=== TASK DIRECTIONS ===
The listing beneath should be written out in full, exactly as shown.

=== INFORMATION SHOWN ===

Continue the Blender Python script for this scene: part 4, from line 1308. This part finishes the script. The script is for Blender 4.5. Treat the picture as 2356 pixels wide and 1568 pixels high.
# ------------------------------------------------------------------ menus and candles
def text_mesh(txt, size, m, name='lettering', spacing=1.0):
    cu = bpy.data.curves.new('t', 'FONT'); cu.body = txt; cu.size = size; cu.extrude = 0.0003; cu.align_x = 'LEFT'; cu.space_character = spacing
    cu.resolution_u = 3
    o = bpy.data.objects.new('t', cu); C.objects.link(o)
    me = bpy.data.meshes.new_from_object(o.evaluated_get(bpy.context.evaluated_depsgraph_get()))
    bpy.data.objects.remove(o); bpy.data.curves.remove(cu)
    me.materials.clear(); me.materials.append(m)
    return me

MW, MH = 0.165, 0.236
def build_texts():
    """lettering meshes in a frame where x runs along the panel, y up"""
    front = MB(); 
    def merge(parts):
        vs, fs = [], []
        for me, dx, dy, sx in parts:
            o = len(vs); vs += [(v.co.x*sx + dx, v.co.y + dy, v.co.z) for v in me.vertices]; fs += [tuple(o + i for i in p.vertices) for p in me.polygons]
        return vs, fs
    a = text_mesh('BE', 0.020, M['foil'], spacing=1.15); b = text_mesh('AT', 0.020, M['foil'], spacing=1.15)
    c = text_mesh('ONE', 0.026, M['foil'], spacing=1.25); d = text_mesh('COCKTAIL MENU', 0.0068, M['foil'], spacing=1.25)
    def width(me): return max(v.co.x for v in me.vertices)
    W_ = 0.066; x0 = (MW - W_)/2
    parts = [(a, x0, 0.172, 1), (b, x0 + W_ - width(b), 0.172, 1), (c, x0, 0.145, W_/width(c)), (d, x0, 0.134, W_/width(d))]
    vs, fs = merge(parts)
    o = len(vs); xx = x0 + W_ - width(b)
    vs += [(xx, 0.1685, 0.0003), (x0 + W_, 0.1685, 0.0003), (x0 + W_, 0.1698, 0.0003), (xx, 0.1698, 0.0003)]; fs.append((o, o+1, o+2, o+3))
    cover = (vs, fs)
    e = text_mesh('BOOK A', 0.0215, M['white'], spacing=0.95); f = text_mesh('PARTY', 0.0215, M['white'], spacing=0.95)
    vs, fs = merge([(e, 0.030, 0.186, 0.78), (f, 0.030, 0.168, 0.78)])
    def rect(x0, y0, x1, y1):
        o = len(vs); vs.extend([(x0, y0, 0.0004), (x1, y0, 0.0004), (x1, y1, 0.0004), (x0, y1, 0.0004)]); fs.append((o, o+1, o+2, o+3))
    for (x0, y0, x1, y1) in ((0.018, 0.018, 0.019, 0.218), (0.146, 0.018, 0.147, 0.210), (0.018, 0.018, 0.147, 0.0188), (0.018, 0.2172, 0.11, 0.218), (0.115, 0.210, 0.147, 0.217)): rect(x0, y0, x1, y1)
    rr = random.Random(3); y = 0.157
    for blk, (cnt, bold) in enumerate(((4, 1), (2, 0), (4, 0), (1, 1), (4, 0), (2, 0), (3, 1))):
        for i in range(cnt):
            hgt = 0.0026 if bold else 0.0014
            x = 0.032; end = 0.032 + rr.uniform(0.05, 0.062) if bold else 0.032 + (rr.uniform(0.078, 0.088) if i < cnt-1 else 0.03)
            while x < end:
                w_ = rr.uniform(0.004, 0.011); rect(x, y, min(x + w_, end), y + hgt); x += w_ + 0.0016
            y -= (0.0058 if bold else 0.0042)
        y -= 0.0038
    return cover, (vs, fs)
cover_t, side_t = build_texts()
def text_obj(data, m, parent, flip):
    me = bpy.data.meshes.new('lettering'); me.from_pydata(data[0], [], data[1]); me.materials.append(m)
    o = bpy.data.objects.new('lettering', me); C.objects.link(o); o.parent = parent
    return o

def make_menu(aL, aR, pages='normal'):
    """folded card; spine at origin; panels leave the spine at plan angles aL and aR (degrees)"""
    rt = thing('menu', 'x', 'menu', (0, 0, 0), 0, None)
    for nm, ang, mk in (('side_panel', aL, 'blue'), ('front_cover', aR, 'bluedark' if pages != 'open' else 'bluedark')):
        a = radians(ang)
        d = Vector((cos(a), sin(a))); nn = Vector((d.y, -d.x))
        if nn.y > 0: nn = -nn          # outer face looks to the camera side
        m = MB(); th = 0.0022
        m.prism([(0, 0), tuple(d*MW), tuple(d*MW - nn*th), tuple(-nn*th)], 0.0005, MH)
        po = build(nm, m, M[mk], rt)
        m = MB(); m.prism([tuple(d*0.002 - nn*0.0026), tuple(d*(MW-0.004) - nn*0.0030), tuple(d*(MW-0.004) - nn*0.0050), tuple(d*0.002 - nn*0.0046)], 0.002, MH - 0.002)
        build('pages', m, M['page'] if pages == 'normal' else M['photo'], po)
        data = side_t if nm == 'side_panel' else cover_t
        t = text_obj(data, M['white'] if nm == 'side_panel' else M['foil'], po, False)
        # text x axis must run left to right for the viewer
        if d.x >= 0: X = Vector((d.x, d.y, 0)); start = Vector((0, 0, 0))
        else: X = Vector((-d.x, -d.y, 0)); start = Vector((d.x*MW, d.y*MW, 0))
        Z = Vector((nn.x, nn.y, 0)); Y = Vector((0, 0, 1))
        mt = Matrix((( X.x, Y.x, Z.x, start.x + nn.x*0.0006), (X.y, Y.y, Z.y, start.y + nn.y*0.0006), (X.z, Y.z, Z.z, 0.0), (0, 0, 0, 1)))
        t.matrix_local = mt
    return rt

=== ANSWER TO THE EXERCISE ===
Continue the Blender Python script for this scene: part 4, from line 1308. This part finishes the script. The script is for Blender 4.5. Treat the picture as 2356 pixels wide and 1568 pixels high.
# ------------------------------------------------------------------ menus and candles
def text_mesh(txt, size, m, name='lettering', spacing=1.0):
    cu = bpy.data.curves.new('t', 'FONT'); cu.body = txt; cu.size = size; cu.extrude = 0.0003; cu.align_x = 'LEFT'; cu.space_character = spacing
    cu.resolution_u = 3
    o = bpy.data.objects.new('t', cu); C.objects.link(o)
    me = bpy.data.meshes.new_from_object(o.evaluated_get(bpy.context.evaluated_depsgraph_get()))
    bpy.data.objects.remove(o); bpy.data.curves.remove(cu)
    me.materials.clear(); me.materials.append(m)
    return me

MW, MH = 0.165, 0.236
def build_texts():
    """lettering meshes in a frame where x runs along the panel, y up"""
    front = MB(); 
    def merge(parts):
        vs, fs = [], []
        for me, dx, dy, sx in parts:
            o = len(vs); vs += [(v.co.x*sx + dx, v.co.y + dy, v.co.z) for v in me.vertices]; fs += [tuple(o + i for i in p.vertices) for p in me.polygons]
        return vs, fs
    a = text_mesh('BE', 0.020, M['foil'], spacing=1.15); b = text_mesh('AT', 0.020, M['foil'], spacing=1.15)
    c = text_mesh('ONE', 0.026, M['foil'], spacing=1.25); d = text_mesh('COCKTAIL MENU', 0.0068, M['foil'], spacing=1.25)
    def width(me): return max(v.co.x for v in me.vertices)
    W_ = 0.066; x0 = (MW - W_)/2
    parts = [(a, x0, 0.172, 1), (b, x0 + W_ - width(b), 0.172, 1), (c, x0, 0.145, W_/width(c)), (d, x0, 0.134, W_/width(d))]
    vs, fs = merge(parts)
    o = len(vs); xx = x0 + W_ - width(b)
    vs += [(xx, 0.1685, 0.0003), (x0 + W_, 0.1685, 0.0003), (x0 + W_, 0.1698, 0.0003), (xx, 0.1698, 0.0003)]; fs.append((o, o+1, o+2, o+3))
    cover = (vs, fs)
    e = text_mesh('BOOK A', 0.0215, M['white'], spacing=0.95); f = text_mesh('PARTY', 0.0215, M['white'], spacing=0.95)
    vs, fs = merge([(e, 0.030, 0.186, 0.78), (f, 0.030, 0.168, 0.78)])
    def rect(x0, y0, x1, y1):
        o = len(vs); vs.extend([(x0, y0, 0.0004), (x1, y0, 0.0004), (x1, y1, 0.0004), (x0, y1, 0.0004)]); fs.append((o, o+1, o+2, o+3))
    for (x0, y0, x1, y1) in ((0.018, 0.018, 0.019, 0.218), (0.146, 0.018, 0.147, 0.210), (0.018, 0.018, 0.147, 0.0188), (0.018, 0.2172, 0.11, 0.218), (0.115, 0.210, 0.147, 0.217)): rect(x0, y0, x1, y1)
    rr = random.Random(3); y = 0.157
    for blk, (cnt, bold) in enumerate(((4, 1), (2, 0), (4, 0), (1, 1), (4, 0), (2, 0), (3, 1))):
        for i in range(cnt):
            hgt = 0.0026 if bold else 0.0014
            x = 0.032; end = 0.032 + rr.uniform(0.05, 0.062) if bold else 0.032 + (rr.uniform(0.078, 0.088) if i < cnt-1 else 0.03)
            while x < end:
                w_ = rr.uniform(0.004, 0.011); rect(x, y, min(x + w_, end), y + hgt); x += w_ + 0.0016
            y -= (0.0058 if bold else 0.0042)
        y -= 0.0038
    return cover, (vs, fs)
cover_t, side_t = build_texts()
def text_obj(data, m, parent, flip):
    me = bpy.data.meshes.new('lettering'); me.from_pydata(data[0], [], data[1]); me.materials.append(m)
    o = bpy.data.objects.new('lettering', me); C.objects.link(o); o.parent = parent
    return o

def make_menu(aL, aR, pages='normal'):
    """folded card; spine at origin; panels leave the spine at plan angles aL and aR (degrees)"""
    rt = thing('menu', 'x', 'menu', (0, 0, 0), 0, None)
    for nm, ang, mk in (('side_panel', aL, 'blue'), ('front_cover', aR, 'bluedark' if pages != 'open' else 'bluedark')):
        a = radians(ang)
        d = Vector((cos(a), sin(a))); nn = Vector((d.y, -d.x))
        if nn.y > 0: nn = -nn          # outer face looks to the camera side
        m = MB(); th = 0.0022
        m.prism([(0, 0), tuple(d*MW), tuple(d*MW - nn*th), tuple(-nn*th)], 0.0005, MH)
        po = build(nm, m, M[mk], rt)
        m = MB(); m.prism([tuple(d*0.002 - nn*0.0026), tuple(d*(MW-0.004) - nn*0.0030), tuple(d*(MW-0.004) - nn*0.0050), tuple(d*0.002 - nn*0.0046)], 0.002, MH - 0.002)
        build('pages', m, M['page'] if pages == 'normal' else M['photo'], po)
        data = side_t if nm == 'side_panel' else cover_t
        t = text_obj(data, M['white'] if nm == 'side_panel' else M['foil'], po, False)
        # text x axis must run left to right for the viewer
        if d.x >= 0: X = Vector((d.x, d.y, 0)); start = Vector((0, 0, 0))
        else: X = Vector((-d.x, -d.y, 0)); start = Vector((d.x*MW, d.y*MW, 0))
        Z = Vector((nn.x, nn.y, 0)); Y = Vector((0, 0, 1))
        mt = Matrix((( X.x, Y.x, Z.x, start.x + nn.x*0.0006), (X.y, Y.y, Z.y, start.y + nn.y*0.0006), (X.z, Y.z, Z.z, 0.0), (0, 0, 0, 1)))
        t.matrix_local = mt
    return rt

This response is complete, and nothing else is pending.